The Italian says modelling can also help the team assess the effect of a training regime, heat, caffeine and much more, including the impact of clothing choice on a rider’s outcome.
Formula for better aerodynamics
Clothing is the specialist subject of applied sport scientist Jamie Pringle, whose many roles include consultancy work for Vorteq Sports.
The British brand sits under the umbrella of computational fluid dynamics (CFD) experts TotalSim, the brainchild of former Secret Squirrel [member of the R&D department at British Cycling] Rob Lewis, whose background is in Formula 1.
Vorteq came to the public’s attention in 2022 when Simon Yates won stage two of the Giro d’Italia, a time trial around Budapest, wearing a Vorteq skinsuit branded as Alé (BikeExchange-Jayco’s clothing sponsors at the time).
The bespoke suit, the result of working with Yates at Silverstone’s wind tunnel, cost £2,750 to produce.
Pringle says Lewis is a visionary and brings with him not only aerodynamic know-how from Formula 1, but also its pace of prototype production.
“Once we map the rider with our scanning technology, we can create a 3D-printed mannequin so we can start assessing how different fabrics and designs work on their replica torso straightaway.
“Via CFD work, we can have a bespoke prototype suit ready to test the next morning.
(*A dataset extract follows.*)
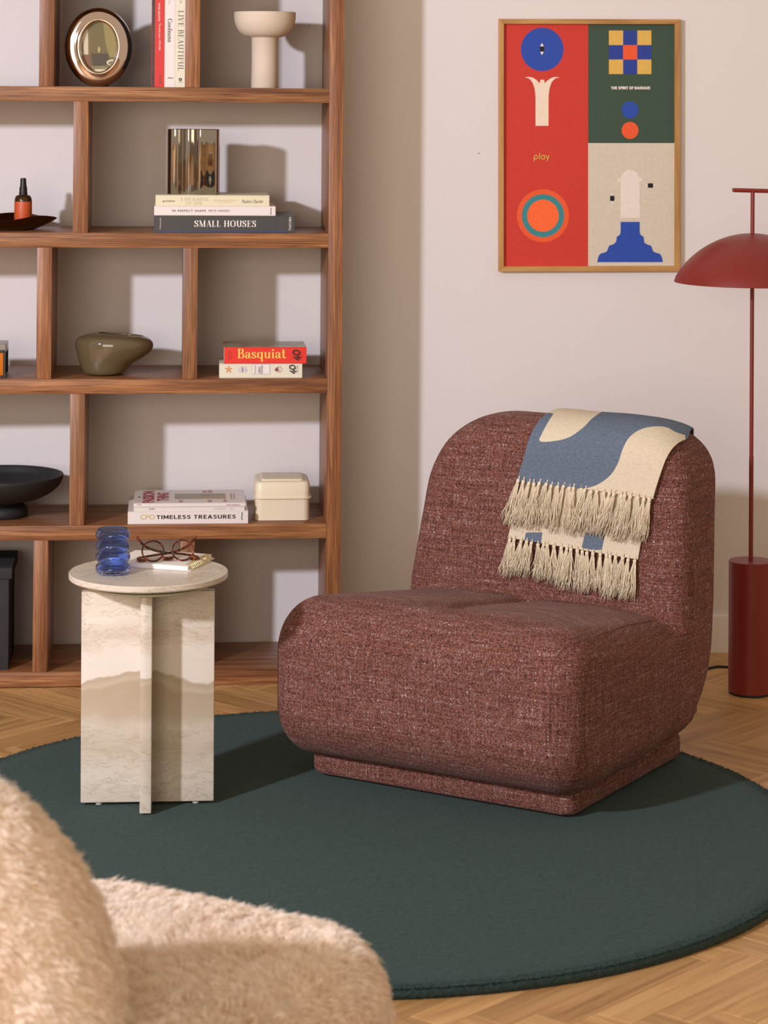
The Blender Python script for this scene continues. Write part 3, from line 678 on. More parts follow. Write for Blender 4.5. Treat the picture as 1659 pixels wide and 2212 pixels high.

That in-house capability follows the rapid development process of Formula 1. Many teams need rapid turnover of customised suits. That’s what we deliver.”
I came across Lewis presenting at a recent Science & Cycling Conference.
As a snapshot of how Formula 1 minds influence professional cycling, Lewis said he thinks you should work on the 80-20 rule, where you leave 80% of the ‘thing’ alone and work on the 20% that affects 80% of the result, using the example that the late-2000s GB track team cut 3% of skinsuit drag ‘simply’ by moving the seam slightly.
Nailing aerodynamics on a bicycle is 10 times harder than on a car, he thinks, but it could further improve at WorldTour level if budgets continue to grow.
“At a race like the Tour, you have 21 different courses. The ideal would be 21 different skinsuits,” Lewis said.
“On stage one, you say, ‘Right, the wind’s coming from the north-east, let’s choose this suit. The second stage is uphill and slower so we’ll choose this suit’. It could be the same with helmets.”
We can already hear the WorldTour drivers lamenting: “We’re going to need a bigger bus!”
Measurable improvement
Jean-Paul Ballard is another person who made the move to cycling, after 14 years in Formula 1, including time at BMW-Sauber.
He then started up aerodynamic wheels brand Swiss Side, and has been collaborating with Van Rysel/Decathlon’s AG2R La Mondiale WorldTour Team for a couple of years.
“Not only do we supply the wheels for all their teams, from WorldTour down to junior and cyclocross, but we also provide performance-simulation and aerodynamic-optimisation services with both wind-tunnel and on-road testing,” he says.
“In fact, in May we were in the wind tunnel for two weeks undertaking work ahead of the Tour de France.”
Ballard suggests the increased speeds of the peloton stem from the objective, data-driven approach that’s now omnipresent.
“That’s come from applying the same principles and tools that are used in Formula 1, where we combine CFD wind-tunnel testing and on-road measurements to ensure we deliver performance in the real world,” he says.
Yet, while Ballard’s brought his know-how from the world of fast cars, he admits he’s had to adapt.
That’s not only due to airflow behaving differently over a surface when driving at 240kph compared to cycling at 50kph, but also the ‘bluff body’.
“That’s the name for the bike-rider system, which is basically an un-aerodynamic blob moving through the air. We’ve had a lot of learning to do and needed to adapt our F1-derived development techniques.”
Keeping it safe
As you can see, Formula 1’s influence is resulting in ever-lower drag. However, that not only brings with it ever-greater speeds, but also safety concerns.
It’s another area in which Ballard feels cycling could learn from motorsport.
“F1’s become faster for decades, but it’s also safer,” he points out.
“In F1, big advancements were made in crash protection, not only with the crash structures on the cars, but with driver protection in the form of better suits, stronger helmets and visors, plus car G-sensors for indicating to track marshals and race control when a driver has had a high G-force incident.”
He says similar things could be done easily in cycling to increase rider safety, such as building protection into the apparel, creating better head protection and using tech such as G-sensors in helmets to note if a rider has a potential concussion in a crash.
“Also, the implementation of a centralised race control that actively monitors the race, the riders and any incidents that occur, and which can react quickly, is a necessity. The UCI and FIA should talk,” he adds.
In 2016, I recall talking to Robby Ketchell, then of Garmin-Sharp and later of Team Sky, who developed cycling’s first big data analytics tool, called Platypus.
The app laid the foundations for Dan Martin’s memorable stage 9 victory at the 2013 Tour, where the English rider jumped clear of the peloton.
Since then, the appliance of data science has become increasingly prominent. With the advent of AI, that’s set to accelerate. Inevitably, that’ll result in faster racing.
But will that racing be exhilarating and liberated, or manacled by deep analysis?
We’re certain data played a part in Simon Yates’ recent Giro victory – arguably one of the most memorable wins of recent times. But as ever with the tech revolution, only time will tell.